This is a good result, make no mistake about it. Any point in this league is good and certainly away from home whether the opposition are Manchester City, if only with this current team, or Swansea, well maybe not Swansea just at the moment.

We’ve played better, of that there is no doubt, and I do think we are missing, and will continue to miss, the quality of Robbie Brady. The sooner he’s fit and available again and that is certainly not meant as a criticism of any other player.

All we had to do then was get home. We were fine on the trains after the queue at Falmer and this time on the underground we met some Premier League fans from a bit further north, three Geordies who had seen their team lose at Arsenal.

They were jealous of our manager and said they couldn’t understand why he can’t get a big job.

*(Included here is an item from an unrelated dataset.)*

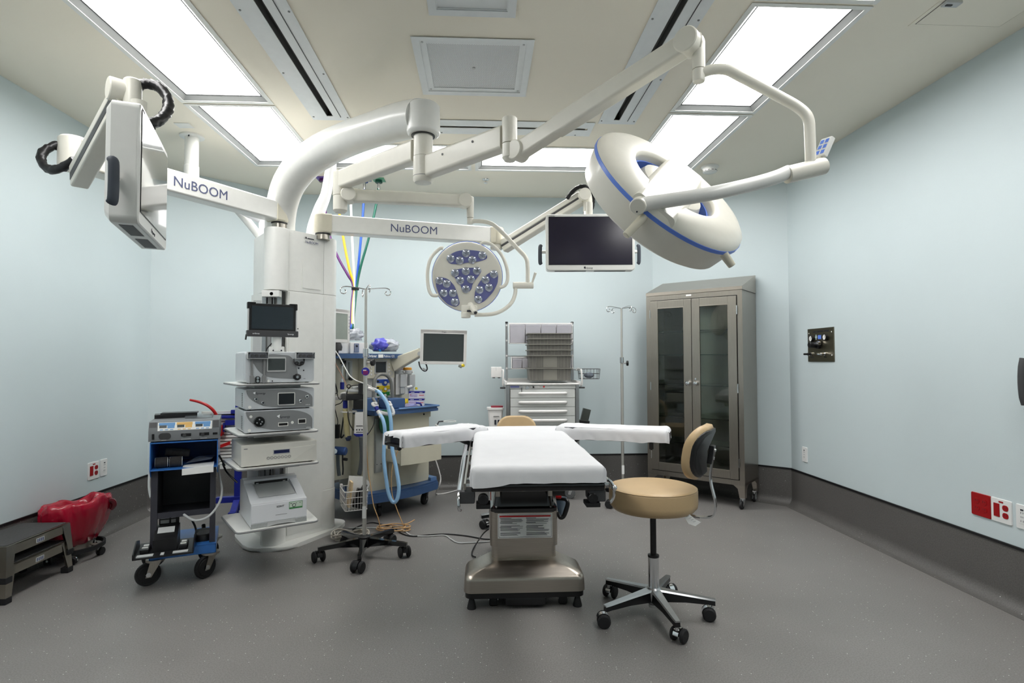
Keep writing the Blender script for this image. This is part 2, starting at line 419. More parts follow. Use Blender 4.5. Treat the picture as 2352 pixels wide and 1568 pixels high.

Steve Bates this morning on Sunday Supplement said that he won’t get a top six job because they all go to foreigners. “He’s got a top six job right now,” Neil Custis replied.

All we had to contend with then was a road closure and fog, but eventually this long, long day was over with one more point delivered in this remarkable season. What a time it is to be a Claret – we’ve only got Spurs, Liverpool and the two Manchester clubs in the next four home games with a trip to Old Trafford to add in between on Boxing Day.

Would you want it any different? That lower league club whose fans we’d seen were beaten at Millwall.

The teams were;

Brighton: Mat Ryan, Bruno Saltor, Lewis Dunk, Shane Duffy, Gaëtan Bong, Anthony Knockaert (José Izquierdo 85), Dale Stephens, Davy Pröpper, Solly March, Pascal Gross (Izzy Brown 73), Glenn Murray (Tomer Hemed 63). Subs not used: Tim Krul, Connor Goldson, Ezequiel Schelotto, Beram Kayal.
Yellow Cards: Solly March, Dale Stephens, Lewis Dunk, Shane Duffy.

Burnley: Nick Pope, Phil Bardsley, James Tarkowski, Ben Mee, Charlie Taylor, Jόhann Berg Guðmundsson, Steven Defour (Ashley Barnes 68), Jack Cork, Scott Arfield, Jeff Hendrick, Chris Wood (Sam Vokes 81). Subs not used: Anders Lindegaard, Matt Lowton, Kevin Long, Ashley Westwood, Nahki Wells.
Yellow Cards: Charlie Taylor, Ashley Barnes.

Referee: Chris Kavanagh (Manchester).

Attendance: 29,921 (including 1,422 Clarets).